ECLI:NL:RBZWB:2023:2985
Rechtbank Zeeland-West-Brabant
- Eerste aanleg - enkelvoudig
- Rechtspraak.nl
Beoordeling van WOZ-waarde en afvalstoffenheffing door de Rechtbank Zeeland-West-Brabant
Op 2 mei 2023 heeft de Rechtbank Zeeland-West-Brabant uitspraak gedaan in een zaak tussen een belanghebbende en de heffingsambtenaar van de gemeente Veere. De rechtbank beoordeelde de beroepen van de belanghebbende tegen de uitspraken op bezwaar van de heffingsambtenaar, die de waarde van de onroerende zaak had vastgesteld op basis van de Wet waardering onroerende zaken (Wet WOZ). De belanghebbende was eigenaar van een onroerende zaak in [plaats], bestaande uit een bedrijfswoning, een recreatiewoning en grond, en had bezwaar gemaakt tegen de vastgestelde WOZ-waarden voor de jaren 2020, 2021 en 2022, alsook tegen de opgelegde aanslagen afvalstoffenheffing voor die jaren.

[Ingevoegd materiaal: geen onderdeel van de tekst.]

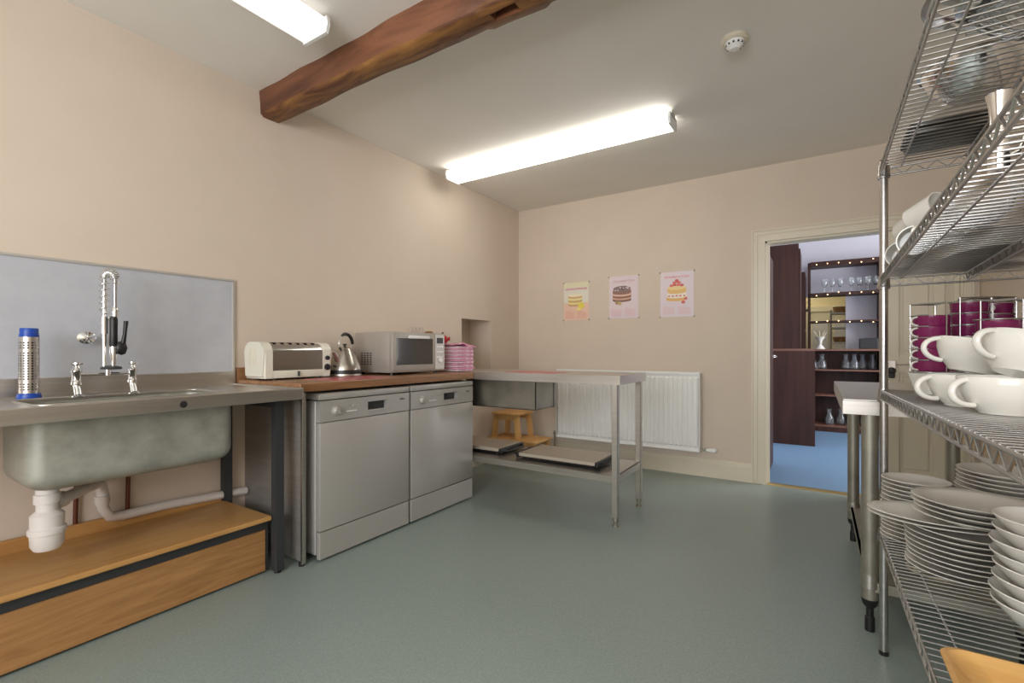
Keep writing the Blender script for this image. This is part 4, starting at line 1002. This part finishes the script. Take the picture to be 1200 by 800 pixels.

De rechtbank oordeelde dat de heffingsambtenaar de waarde van de onroerende zaak niet te hoog had vastgesteld. De rechtbank volgde de argumenten van de heffingsambtenaar, die zijn waardering had onderbouwd met taxatiekaarten en vergelijkingsobjecten. De rechtbank concludeerde dat de waarde van de onroerende zaak voor de jaren 2020 (€ 452.000), 2021 (€ 489.000) en 2022 (€ 502.000) niet te hoog was en dat de aanslagen onroerendezaakbelastingen (OZB) in stand bleven.

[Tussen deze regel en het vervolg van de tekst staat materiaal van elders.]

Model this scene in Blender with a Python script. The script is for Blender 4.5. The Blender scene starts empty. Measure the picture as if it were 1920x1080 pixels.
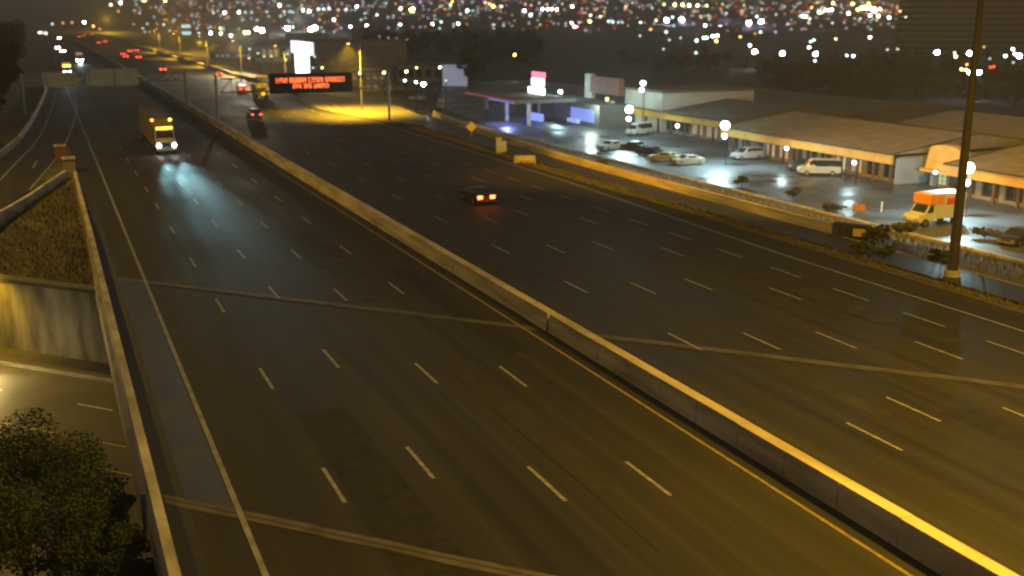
import bpy, math, random
from math import radians as R, sin, cos, pi, atan2, sqrt, exp
from mathutils import Vector, Matrix

random.seed(401)
sc = bpy.context.scene
col = sc.collection

# ------------------------------------------------------------------ camera, sky, exposure
HC = 16.826                       # camera height above the motorway
FPX = 2000.0                      # focal length in photograph pixels (1920 wide)
PITCH = math.atan((540 - 32) / FPX)
YAW = R(-23.331)                  # motorway runs along +Y, camera looks to the right of it
cd = bpy.data.cameras.new('camera'); cam = bpy.data.objects.new('camera', cd); col.objects.link(cam)
cd.sensor_width = 36; cd.lens = FPX / 1920 * 36
cam.location = (0, 0, HC); cam.rotation_euler = (pi / 2 - PITCH, 0, YAW)
cd.clip_start = .5; cd.clip_end = 9000
cd.dof.use_dof = True; cd.dof.focus_distance = 52; cd.dof.aperture_fstop = .28
sc.camera = cam

w = bpy.data.worlds.new('World'); sc.world = w; w.use_nodes = True
nt = w.node_tree; nt.nodes.clear()
out = nt.nodes.new('ShaderNodeOutputWorld'); add = nt.nodes.new('ShaderNodeAddShader')
sky = nt.nodes.new('ShaderNodeTexSky'); sky.sky_type = 'NISHITA'; sky.sun_disc = False
sky.sun_elevation = R(-8); sky.sun_rotation = R(-60)
b1 = nt.nodes.new('ShaderNodeBackground'); b1.inputs[1].default_value = .05
b2 = nt.nodes.new('ShaderNodeBackground'); b2.inputs[0].default_value = (1, 1, 1, 1); b2.inputs[1].default_value = .085
nt.links.new(sky.outputs[0], b1.inputs[0])
nt.links.new(b1.outputs[0], add.inputs[0]); nt.links.new(b2.outputs[0], add.inputs[1]); nt.links.new(add.outputs[0], out.inputs[0])
vs = sc.view_settings
vs.view_transform = 'Standard'; vs.look = 'None'; vs.exposure = 0; vs.gamma = 1; vs.use_curve_mapping = False
cy = sc.cycles
cy.use_denoising = True
cy.sample_clamp_indirect = 2.0; cy.max_bounces = 4; cy.diffuse_bounces = 2; cy.glossy_bounces = 2
cy.volume_bounces = 0; cy.caustics_reflective = False; cy.caustics_refractive = False
cy.filter_width = 2.0

# ------------------------------------------------------------------ from photograph pixel to place
cp, sp = cos(PITCH), sin(PITCH)
def ray(x, y):
    a, b = x - 960, 540 - y
    d = Vector((a, FPX * cp + b * sp, -FPX * sp + b * cp))
    return Vector((d.x * cos(YAW) - d.y * sin(YAW), d.x * sin(YAW) + d.y * cos(YAW), d.z))
def at(x, y, z=0.):
    d = ray(x, y); t = (z - HC) / d.z
    return Vector((d.x * t, d.y * t, z))
def at_x(x, y, X):
    d = ray(x, y); t = X / d.x
    return Vector((X, d.y * t, HC + d.z * t))
def at_y(x, y, Y):
    d = ray(x, y); t = Y / d.y
    return Vector((d.x * t, Y, HC + d.z * t))
LOT = -3.5                        # the plaza lies below the motorway
def hill(r):
    return LOT if r < 1200 else LOT + min((r - 1200) * .036, 110)
def at_city(x, y, h):
    d = ray(x, y); L = sqrt(d.x ** 2 + d.y ** 2)
    lo, hi = 20., 4200.
    f = lambda r: HC + d.z / L * r - hill(r) - h
    for _ in range(50):
        m = (lo + hi) / 2
        if f(m) > 0: lo = m
        else: hi = m
    r = (lo + hi) / 2
    return Vector((d.x / L * r, d.y / L * r, hill(r))), r

# ------------------------------------------------------------------ materials
def mat(name, c, rough=.8, var=.25, scale=1.0, spec=.4, metal=0., c2=None, stretch=(1, 1, 1), detail=5, bump=0., rvar=0.):
    m = bpy.data.materials.new(name); m.use_nodes = True
    n = m.node_tree.nodes; l = m.node_tree.links; b = n['Principled BSDF']
    b.inputs['Roughness'].default_value = rough; b.inputs['Specular IOR Level'].default_value = spec; b.inputs['Metallic'].default_value = metal
    tc = n.new('ShaderNodeTexCoord'); mp = n.new('ShaderNodeMapping'); mp.inputs['Scale'].default_value = stretch
    no = n.new('ShaderNodeTexNoise'); no.inputs['Scale'].default_value = scale; no.inputs['Detail'].default_value = detail
    rp = n.new('ShaderNodeValToRGB'); rp.color_ramp.elements[0].position = .32; rp.color_ramp.elements[1].position = .68
    d = c2 or tuple(v * (1 - var) for v in c); u = c if c2 else tuple(min(1, v * (1 + var)) for v in c)
    rp.color_ramp.elements[0].color = (*d, 1); rp.color_ramp.elements[1].color = (*u, 1)
    l.new(tc.outputs['Object'], mp.inputs[0]); l.new(mp.outputs[0], no.inputs['Vector']); l.new(no.outputs['Fac'], rp.inputs[0]); l.new(rp.outputs[0], b.inputs['Base Color'])
    if rvar:
        mr = n.new('ShaderNodeMapRange'); mr.inputs[1].default_value = .35; mr.inputs[2].default_value = .65
        mr.inputs[3].default_value = max(.03, rough - rvar); mr.inputs[4].default_value = rough + rvar
        l.new(no.outputs['Fac'], mr.inputs[0]); l.new(mr.outputs[0], b.inputs['Roughness'])
    if bump:
        n2 = n.new('ShaderNodeTexNoise'); n2.inputs['Scale'].default_value = scale * 8; n2.inputs['Detail'].default_value = 4
        bp = n.new('ShaderNodeBump'); bp.inputs['Strength'].default_value = bump; bp.inputs['Distance'].default_value = .05
        l.new(tc.outputs['Object'], n2.inputs['Vector']); l.new(n2.outputs['Fac'], bp.inputs['Height']); l.new(bp.outputs[0], b.inputs['Normal'])
    return m
def emit(name, c, s):
    m = bpy.data.materials.new(name); m.use_nodes = True
    b = m.node_tree.nodes['Principled BSDF']
    b.inputs['Base Color'].default_value = (*[v * .5 for v in c], 1); b.inputs['Emission Color'].default_value = (*c, 1); b.inputs['Emission Strength'].default_value = s
    try: m.cycles.emission_sampling = 'NONE'
    except Exception: pass
    return m
def asphalt(name, c, rough, x0, wet=.0):
    """dark wet asphalt: tyre paths along Y, long streaks, patches"""
    m = bpy.data.materials.new(name); m.use_nodes = True
    n = m.node_tree.nodes; l = m.node_tree.links; b = n['Principled BSDF']
    tc = n.new('ShaderNodeTexCoord')
    def noise(scale, st, det=5):
        mp = n.new('ShaderNodeMapping'); mp.inputs['Scale'].default_value = st
        no = n.new('ShaderNodeTexNoise'); no.inputs['Scale'].default_value = scale; no.inputs['Detail'].default_value = det
        l.new(tc.outputs['Object'], mp.inputs[0]); l.new(mp.outputs[0], no.inputs['Vector']); return no.outputs['Fac']
    def mth(op, a, bb):
        k = n.new('ShaderNodeMath'); k.operation = op
        for i, v in enumerate((a, bb)):
            if isinstance(v, (int, float)): k.inputs[i].default_value = v
            else: l.new(v, k.inputs[i])
        return k.outputs[0]
    sx = n.new('ShaderNodeSeparateXYZ'); l.new(tc.outputs['Object'], sx.inputs[0])
    wv = mth('COSINE', mth('MULTIPLY', mth('SUBTRACT', sx.outputs[0], x0), 2 * pi / 1.85), 0)
    s1 = noise(1., (1.5, .012, 1)); s2 = noise(.09, (1, .6, 1)); s3 = noise(6., (1, 1, 1), 8)
    v = mth('ADD', mth('MULTIPLY', s1, 1.25), mth('MULTIPLY', s2, 1.05))
    v = mth('ADD', v, mth('MULTIPLY', s3, .5)); v = mth('ADD', v, mth('MULTIPLY', wv, .075)); v = mth('SUBTRACT', v, .42)
    vm = n.new('ShaderNodeVectorMath'); vm.operation = 'SCALE'; vm.inputs[0].default_value = c; l.new(v, vm.inputs['Scale']); l.new(vm.outputs[0], b.inputs['Base Color'])
    r = mth('ADD', mth('MULTIPLY', s2, .5), mth('MULTIPLY', s1, .35)); r = mth('ADD', r, rough - .425)
    l.new(r, b.inputs['Roughness']); b.inputs['Specular IOR Level'].default_value = .18
    bp = n.new('ShaderNodeBump'); bp.inputs['Strength'].default_value = .25; bp.inputs['Distance'].default_value = .02
    l.new(s3, bp.inputs['Height']); l.new(bp.outputs[0], b.inputs['Normal'])
    return m
M = {}
M['asph'] = asphalt('asphalt', (.0225, .0215, .0205), .68, 8.4)
M['deck'] = mat('deck_shoulder', (.03, .035, .06), .45, .2, .25, .35, rvar=.1)
M['lot'] = mat('wet_lot', (.06, .066, .07), .46, .35, .16, .5, rvar=.2, bump=.4)
M['ramp'] = mat('ramp_asphalt', (.02, .021, .026), .5, .3, .3, .5, stretch=(1, .2, 1), rvar=.12)
M['street'] = mat('street_asphalt', (.075, .072, .065), .55, .25, .4, .4)
M['paint'] = mat('worn_white_paint', (.165, .16, .14), .6, .5, 2.5)
M['paint2'] = mat('fresh_white_paint', (.6, .6, .55), .6, .15, 2.5); M['ypaint2'] = mat('fresh_yellow_paint', (.5, .36, .08), .6, .15, 2.5)
M['ypaint'] = mat('worn_yellow_paint', (.17, .13, .05), .6, .3, 2.5)
M['edge'] = mat('edge_paint', (.17, .17, .165), .6, .3, 1.2)
M['conc'] = mat('barrier_concrete', (.36, .31, .22), .8, .4, .7, .3, stretch=(1, .25, 2), bump=.15)
M['conc2'] = mat('parapet_concrete', (.32, .3, .26), .8, .4, .9, .3, stretch=(1, .4, 1))
M['joint'] = mat('joint_concrete', (.065, .058, .05), .7, .35, .8)
M['abut'] = mat('stained_concrete', (.36, .34, .27), .85, .3, .8, .3, c2=(.11, .105, .085), stretch=(1., 1., .3), detail=9)
M['side'] = mat('sidewalk', (.09, .085, .075), .85, .2, .8)
M['curb'] = mat('curb', (.32, .31, .28), .8, .2, .8)
M['ground'] = mat('dark_ground', (.035, .036, .03), .9, .4, .02, c2=(.02, .02, .017))
M['grass'] = mat('dry_grass_soil', (.1, .082, .034), .95, .4, .35, c2=(.04, .036, .016), detail=8, bump=.4)
M['blade'] = mat('grass_blades', (.11, .092, .036), .9, .3, .5)
M['leaf'] = mat('leaves', (.06, .08, .026), .8, .4, .7, .3, c2=(.016, .028, .01))
M['leafd'] = mat('dark_leaves', (.03, .036, .018), .85, .4, .3, .2)
M['shrub'] = mat('shrub_leaves', (.05, .055, .022), .85, .4, .6, .2)
M['bark'] = mat('bark', (.05, .04, .03), .9, .3, 3.)
M['steel'] = mat('galvanised_steel', (.22, .22, .21), .5, .15, 1., .5, metal=.5)
M['darksteel'] = mat('weathered_steel', (.03, .026, .022), .7, .2, 1.)
M['signback'] = mat('sign_back_aluminium', (.5, .44, .3), .6, .15, .5)
M['black'] = mat('black_casing', (.012, .012, .014), .6, .1, 1.)
M['tyre'] = mat('tyre_rubber', (.015, .015, .015), .85, .1, 4.)
M['glass'] = mat('dark_glass', (.02, .022, .025), .08, .1, 1., .7)
M['rim'] = mat('rim', (.3, .3, .3), .4, .1, 1., metal=.8)
for nme, c in dict(white=(.47, .47, .45), grey=(.12, .12, .12), silver=(.32, .32, .32), darkcar=(.02, .021, .024), redcar=(.12, .012, .012), orange=(.6, .22, .03), yellow=(.55, .36, .03), redstripe=(.55, .06, .03), bluecar=(.02, .03, .08), gold=(.3, .24, .1)).items():
    M[nme] = mat(nme + '_paint', c, .3, .08, .6, .5)
M['roof'] = mat('shingle_roof', (.25, .21, .14), .9, .18, .6, stretch=(1, 1, 1), bump=.2)
M['roof2'] = mat('tar_roof', (.12, .105, .09), .9, .2, .3)
M['fascia'] = mat('orange_fascia', (.6, .36, .07), .7, .12, .6)
M['stucco'] = mat('tan_stucco', (.22, .185, .13), .85, .15, .6)
M['block'] = mat('grey_block', (.27, .3, .33), .85, .12, .5)
M['brown'] = mat('brown_trim', (.09, .05, .035), .8, .2, .8)
M['panelred'] = mat('brown_red_sign', (.16, .06, .05), .7, .15, .6)
M['panelorange'] = mat('faded_orange', (.3, .14, .04), .7, .2, 1.)
M['wallw'] = mat('pale_wall', (.42, .42, .37), .85, .12, .4)
M['wallg'] = mat('grey_wall', (.12, .118, .115), .85, .2, .1)
E_ = {}
COL = dict(W=(1, 1, 1), C=(.62, .95, .88), B=(.62, .62, 1), Y=(1, .74, .12), G=(.85, 1, .35), O=(1, .42, .1), R=(1, .06, .025), P=(1, .42, .45), T=(1, .72, .42))
def em(k, s):
    key = (k, s)
    if key not in E_: E_[key] = emit('glow_%s_%s' % (k, str(s).replace('.', '_')), COL[k], s)
    return E_[key]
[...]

Daarnaast oordeelde de rechtbank dat de aanslagen afvalstoffenheffing voor de jaren 2020 en 2021 terecht waren opgelegd, omdat de belanghebbende feitelijk gebruik maakte van de onroerende zaak. De rechtbank verklaarde de beroepen van de belanghebbende ongegrond, wat betekende dat de vastgestelde waarden en aanslagen in stand bleven. De belanghebbende kreeg geen griffierecht terug en ook geen vergoeding van proceskosten.